I tend to think the second problem with the Toy Story paradigm is a necessary corollary of the first - it's not bad to stop loving the Oz books, but to stop loving a child or a pet would be horrible.

Of course toys aren't a child or a pet, but as you noted, the movie in some ways makes them analogous to children. Maybe the film makers were so enamored of the analogy that they didn't realize that, taken at face value, "Changing your feelings about your toys is BAD" is a problematic message?

Although the first few times that one's feelings about something important change, it feels like a horrible thing. (To trade anecdotes: when I was a kid I was a terribly picky eater. I'm much less picky now, and I love food I'm mostly not sorry... but I was so picky that it made me unique, so there is a twinge that that aspect is gone.)

So it could be a reflection of that sort of subjective reality; but given the effects that the change in feelings has on the toys, it really seems like the idea is that changing feelings are just BAD.

Now I want to rewatch the other Pixar films and see if they also have this kind of weird baggage hanging out in the corners.

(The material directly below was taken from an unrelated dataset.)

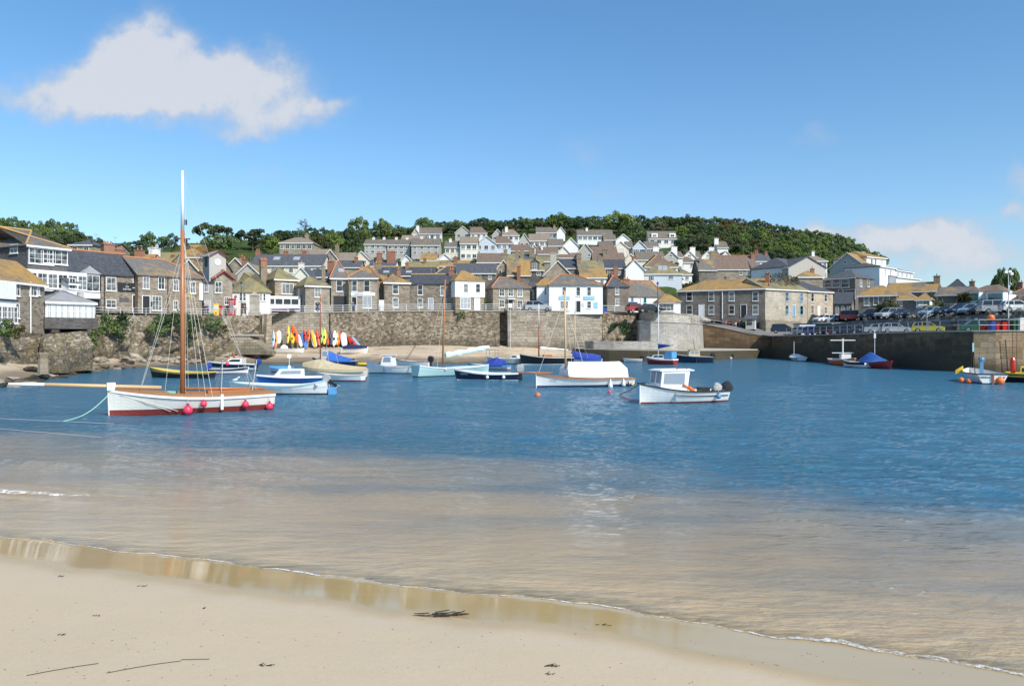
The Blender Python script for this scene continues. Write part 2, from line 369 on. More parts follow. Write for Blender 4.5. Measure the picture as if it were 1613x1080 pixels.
# near beach: signed distance inland of the water's edge
EDGE = [(-40,24.5),(-20,17.6),(-9.07,13.84),(-7.4,13.3),(-5.7,12.62),(-3.8,12.0),(-1.87,11.15),(-.4,10.75),(.79,10.35),(2.0,9.85),(2.96,9.24),(4.5,8.59),(5.37,8.18),(9,6.6),(20,2.5),(60,-8)]
ex_ = np.array([a[0] for a in EDGE]); ey_ = np.array([a[1] for a in EDGE])
def edge_y(x): return np.interp(x, ex_, ey_) + .07*np.sin(x*2.1)+.045*np.sin(x*5.3+1)+.02*np.sin(x*13.7)
_xs = np.linspace(-45, 65, 2201); _ys = np.convolve(np.interp(_xs, ex_, ey_), np.hanning(61)/np.hanning(61).sum(), 'same'); _ys[:40] = np.interp(_xs[:40], ex_, ey_); _ys[-40:] = np.interp(_xs[-40:], ex_, ey_)
def inland(x, y): return (edge_y(x)-y)*.93
def vnoise(x, y, s, seed=0):
    out = np.zeros_like(x)
    r = np.random.default_rng(seed)
    for k in range(14):
        a = r.uniform(0, 2*np.pi); fq = s*r.uniform(.5, 2.2); out += np.sin((x*np.cos(a)+y*np.sin(a))*fq+r.uniform(0, 6.28))/(fq/s)**.7
    return out/5
def sand_z(x, y):
    s = (np.interp(x, _xs, _ys)-y)*.93
    z = np.where(s > 0, .085*s + .004*s*s, .060*s*(1+.03*np.clip(x, -2, 12))-.0002*s*s)
    z = np.where(s > 6, .085*6+.144+.16*(s-6), z)
    return np.maximum(z, -2.6) + vnoise(x, y, .8, 3)*.006 + vnoise(x, y, 9, 5)*.0012*np.clip((s-1.2)/1.0, 0, 1)
def mat_sand():
    m, g, b = newmat('beach_sand'); p = g.n('ShaderNodeNewGeometry').outputs['Position']
    s = g.n('ShaderNodeAttribute', attribute_name='inland').outputs['Fac']
    n1 = g.noise(p, .9, 5, .6); n2 = g.noise(p, 9, 5, .7); n3 = g.noise(p, 160, 2, .6); n4 = g.noise(g.n('ShaderNodeMapping', {0: p, 'Rotation': (0, 0, .4), 'Scale': (.35, 2.2, 1)}).outputs[0], 1.2, 5, .6)
    dry = g.mix(n1, (.54,.425,.28), (.61,.49,.335)); dry = g.mix(g.m('MULTIPLY', g.sstep(n2, .45, .75), .35), dry, (.52,.42,.30))
    dry = g.mix(g.m('MULTIPLY', n4, .35), dry, (.56,.47,.36))
    dry = g.mix(.5, dry, g.mix(1.0, dry, g.ramp(n3, [(.3, .62), (.7, 1.3)]), 'MULTIPLY'))
    sp = g.n('ShaderNodeTexVoronoi', {0: p, 'Scale': 7.0}).outputs['Distance']
    dry = g.mix(g.m('MULTIPLY', g.sstep(sp, .035, .02), g.sstep(g.noise(p, .7, 3), .5, .62)), dry, (.06,.04,.03))
    ss = g.m('ADD', s, g.m('MULTIPLY', g.m('SUBTRACT', n1, .5), .3))
    wet = g.sstep(ss, 1.05, 1.75, 1, 0); damp = g.sstep(ss, 1.3, 2.4, 1, 0)
    c = g.mix(g.m('MULTIPLY', damp, .35), dry, (.50,.43,.35)); c = g.mix(wet, c, g.mix(n4, (.44,.30,.13), (.52,.37,.17))); c = g.mix(g.sstep(s, .1, -.6), c, g.mix(n4, (.76,.54,.29), (.86,.66,.40)))
    L(g, c, b.inputs['Base Color'])
    sub = g.sstep(s, .02, -.12); L(g, g.m('MAXIMUM', g.sstep(ss, 1.0, 1.75, .05, .95), sub), b.inputs['Roughness']); L(g, g.m('MULTIPLY', g.m('ADD', .1, g.m('MULTIPLY', wet, .45)), g.m('SUBTRACT', 1.0, sub)), b.inputs['Specular IOR Level'])
    hb = g.m('ADD', g.m('MULTIPLY', n2, .6), g.m('MULTIPLY', n3, .12))
    bs = g.m('SUBTRACT', .5, g.m('MULTIPLY', wet, .492))
    L(g, g.n('ShaderNodeBump', {'Height': hb, 'Distance': .02, 'Strength': bs}).outputs[0], b.inputs['Normal']); return m
SAND = mat_sand()
def sand_sheet():
    us = np.linspace(-1.6, 1.6, 520); ds = np.concatenate([np.linspace(-8, 3, 23)[:-1], np.geomspace(3, 110, 260)])
    D = np.repeat(ds[:, None], len(us), 1); X = np.where(D < 3, us[None, :]*3, us[None, :]*np.maximum(D, 3)); X = X*1.0
    Z = sand_z(X, D)
    return grid_mesh('sandy_beach', np.stack([X, D, Z], -1), SAND, {'inland': inland(X, D)})
tag(sand_sheet(), 'pale sand beach in the foreground running under the water', kind='structure')

# far beach in front of the harbour walls
WATERL = [(-700,50),(-60,58),(0,61),(60,67),(100,76),(150,88),(230,98),(300,104),(400,111),(500,112),(700,112),(820,118),(900,122),(980,124)]
FOOT = [(-700,1.6),(0,1.8),(150,1.7),(230,1.95),(300,1.9),(400,1.95),(480,2.3),(600,2.65),(700,2.75),(800,2.35),(915,1.9),(980,1.7)]
def far_sand(px, t):
    a, b = table(WATERL)(px)-9, wd(px)+.8
    d = lerp(a, b, t); w_ = table(WATERL)(px); zt = table(FOOT)(px)
    z = (d-w_)/(b-w_)*zt if d > w_ else (d-w_)*.09
    x = (px-CX)/F*d
    z += (noise.noise(Vector((x*.12, d*.12, 0)))*.35 + noise.noise(Vector((x*.5, d*.5, 4)))*.09)*min(1, max(0, (d-w_+1)/4))
    return PZ(px, d, z)
rows = [[far_sand(px, t/40.) for px in range(-700, 982, 6)] for t in range(41)]
def mat_farsand():
    m, g, b = newmat('harbour_sand'); p = g.n('ShaderNodeNewGeometry').outputs['Position']; z = g.n('ShaderNodeSeparateXYZ', {0: p})
    n1 = g.noise(p, .35, 6, .7); n2 = g.noise(g.n('ShaderNodeMapping', {0: p, 'Scale': (.25, 1.6, 1)}).outputs[0], .9, 6, .65)
    c = g.mix(n1, (.50,.39,.27), (.62,.50,.36))
    c = g.mix(g.sstep(n2, .53, .62, 0, .8), c, (.17,.13,.09))
    zz = g.m('ADD', z.outputs[2], g.m('MULTIPLY', g.m('SUBTRACT', n1, .5), .9))
    c = g.mix(g.sstep(zz, .45, 1.1, 1, 0), c, (.24,.19,.13)); c = g.mix(g.sstep(zz, .0, .35, 1, 0), c, (.11,.09,.06))
    left = g.sstep(z.outputs[0], -60, -50, 1, 0); c = g.mix(g.m('MULTIPLY', left, g.sstep(n1, .42, .55)), c, (.13,.10,.07))
    L(g, c, b.inputs['Base Color']); b.inputs['Roughness'].default_value = .9
    L(g, g.n('ShaderNodeBump', {'Height': g.noise(p, 2.5, 6, .75), 'Distance': .25, 'Strength': .8}).outputs[0], b.inputs['Normal']); return m
tag(grid_mesh('harbour_beach', rows, mat_farsand()), 'strip of sand and weed below the harbour walls', kind='structure')

def weed_crumbs():
    q_ = random.Random(9); m = MB()
    for i in range(300):
        k = q_.random(); px = q_.uniform(-100, 1500); py = q_.choice((960, 975, 1000, 1045, 1060))+q_.gauss(0, 16)+px*.035
        d = 9.
        for _ in range(12):
            x = (px-CX)/F*d; z = float(sand_z(np.array(x), np.array(d))); d = F*(H-z)/max(60, py-HY)
        if float(inland(x, d)) < .3: continue
        s_ = q_.uniform(.002, .008); a = q_.uniform(0, 6.28); c, n_ = math.cos(a)*s_*2.2, math.sin(a)*s_*2.2
        m.add([(x-c, d-n_, z), (x+n_*.4, d-c*.4, z+.001), (x+c, d+n_, z), (x-n_*.4, d+c*.4, z+.001), (x, d, z+s_*.7)], [(0,1,4),(1,2,4),(2,3,4),(3,0,4)])
    return m.build('weed_crumbs', paint('weed_crumb', (.09,.06,.035), .9), fix=False)
tag(weed_crumbs(), 'crumbs of dried weed and shell strewn over the dry sand', kind='stuff')

# water: real ripples near the camera, bump beyond
def wave_h(x, y):
    r = np.random.default_rng(5); out = np.zeros_like(x)
    for lam, amp, n in ((5.0, .022, 5), (2.2, .013, 7), (1.0, .0075, 9), (.5, .0040, 10), (.26, .0019, 10)):
        for k in range(n):
            a = -1.95 + r.normal(0, .55); lam2 = lam*r.uniform(.75, 1.35); q = 2*np.pi/lam2
            ph = (x*np.cos(a)+y*np.sin(a))*q + r.uniform(0, 6.28)
            out += amp*(1-2*np.abs(np.sin(ph/2))**1.3)*.5
    return out
def mat_water():
    m, g, b = newmat('sea_water'); g.t.nodes.remove(b)
    p = g.n('ShaderNodeNewGeometry').outputs['Position']
    dep = g.n('ShaderNodeAttribute', attribute_name='depth').outputs['Fac']; inl = g.n('ShaderNodeAttribute', attribute_name='inland').outputs['Fac']
    mp = g.n('ShaderNodeMapping', {0: p, 'Rotation': (0, 0, .28), 'Scale': (.55, 1.5, 1)}).outputs[0]
    a1 = g.noise(mp, 1.1, 3, .6, dist=.3); a2 = g.noise(mp, 3.6, 3, .6, dist=.5); a3 = g.noise(mp, .25, 3, .5)
    gust = g.noise(g.n('ShaderNodeMapping', {0: p, 'Scale': (.45, 1.6, 1)}).outputs[0], .16, 5, .62)
    off = g.sstep(inl, -.3, -14, .13, 1); a4 = g.noise(mp, 10, 3, .65, dist=.6)
    hgt = g.m('ADD', g.m('MULTIPLY', a1, .7), g.m('ADD', g.m('ADD', g.m('MULTIPLY', a2, .3), g.m('MULTIPLY', a4, .13)), g.m('MULTIPLY', a3, .5)))
    st = g.m('MULTIPLY', off, g.m('ADD', .45, g.m('MULTIPLY', gust, .9)))
    bump = g.n('ShaderNodeBump', {'Height': hgt, 'Distance': .38, 'Strength': st}).outputs[0]
    op = g.m('SUBTRACT', 1.0, g.m('EXPONENT', g.m('MULTIPLY', dep, -2.6)))
    body = g.mix(g.sstep(g.m('ADD', dep, g.m('MULTIPLY', g.m('SUBTRACT', gust, .5), 1.0)), -.1, .9), (.60,.43,.23), (.045,.155,.245))
    body = g.mix(g.m('MULTIPLY', g.sstep(gust, .45, .65), .35), body, (.04,.16,.22))
    dif = g.n('ShaderNodeBsdfDiffuse', {0: body, 'Normal': bump}).outputs[0]
    tr = g.n('ShaderNodeBsdfTransparent', {0: (.93,.95,.93,1)}).outputs[0]
    inner = g.n('ShaderNodeMixShader', {0: op, 1: tr, 2: dif}).outputs[0]
    fr = g.m('MINIMUM', g.n('ShaderNodeFresnel', {'IOR': 1.333, 'Normal': bump}).outputs[0], .75)
    gl = g.n('ShaderNodeBsdfGlossy', {0: (1,1,1,1), 'Roughness': .07, 'Normal': bump}).outputs[0]
    sh = g.n('ShaderNodeMixShader', {0: fr, 1: inner, 2: gl}).outputs[0]
    # scattered foam flecks in the swash
    v = g.noise(g.n('ShaderNodeMapping', {0: p, 'Rotation': (0, 0, -.3), 'Scale': (2.2, 5.5, 1)}).outputs[0], 2.6, 5, .75)
    v2 = g.noise(p, .45, 3, .5); x = g.n('ShaderNodeSeparateXYZ', {0: p}).outputs[0]
    zone = g.m('MULTIPLY', g.sstep(inl, -6.5, -1.0), g.sstep(x, -3, 6, .0, 1))
    fl = g.m('MULTIPLY', g.sstep(g.m('ADD', v, g.m('MULTIPLY', g.m('SUBTRACT', v2, .5), .25)), .655, .70), zone)
    foam = g.n('ShaderNodeBsdfDiffuse', {0: (.8,.8,.8,1)}).outputs[0]
    sh = g.n('ShaderNodeMixShader', {0: g.m('MULTIPLY', fl, .75), 1: sh, 2: foam}).outputs[0]
    L(g, sh, g.t.nodes['Material Output'].inputs[0]); return m
WATER = mat_water()
def water_sheet():
    us = np.linspace(-1.15, 1.15, 900)
    ds = np.concatenate([np.geomspace(2.2, 62, 620), np.geomspace(62.5, 170, 30), [400, 3000]])
    D = np.repeat(ds[:, None], len(us), 1); X = us[None, :]*D
    s = inland(X, D)
    # pull every column's first rows up to the water's edge: drop what lies inland
    wv = wave_h(X, D); fade = np.clip((-s-.3)/11., .025, 1)*np.clip((90-D)/45., 0, 1)
    Z = wv*fade
    # one low swell steepening near the sand, left and right
    def swell(off_, wid, amp, xc, xw):
        return amp*np.exp(-((s+off_)/wid)**2)*np.exp(-((X-xc)/xw)**2)
    Z += swell(3.3, .33, .075, -11.5, 2.6)+swell(3.3, 1.3, .05, -10.5, 4)+swell(6.2, .7, .14, -13.5, 3.0)+swell(3.9, .5, .055, 7.0, 2.6)+swell(2.6, .3, .02, 5, 3)+swell(6.5, .9, .04, -3, 9)
    zs = sand_z(X, D); Z = np.where(s > -.5, np.maximum(Z, zs+.006+.02*np.clip(-s/.3, 0, 1)), Z)
    dep = np.maximum(-zs, 0.)+np.clip(D-40, 0, 30)*.03
    me_o = grid_mesh('sea_water', np.stack([X, D, Z], -1), WATER, {'depth': dep, 'inland': s})
    b = bmesh.new(); b.from_mesh(me_o.data); b.verts.ensure_lookup_table()
    sf = s.ravel(); kill = [v for v in b.verts if sf[v.index] > .012 and True]
    bmesh.ops.delete(b, geom=kill, context='VERTS'); b.to_mesh(me_o.data); b.free()
    return me_o
tag(water_sheet(), 'rippled harbour water, sandy in the shallows and blue beyond', kind='structure')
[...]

Date: 2010-05-11 02:48 am (UTC)
From: [identity profile] inspirethoughts.livejournal.com
I am in CT now, but I can almost feel the snow here too being in WI for past 8 years. *sigh*

Date: 2010-05-11 04:22 am (UTC)
From: [identity profile] osprey-archer.livejournal.com
IT WILL NEVER END.

Although actually it was nice enough today that I went for a long walk. So maybe - maybe - we can rest easy in a snowless summer?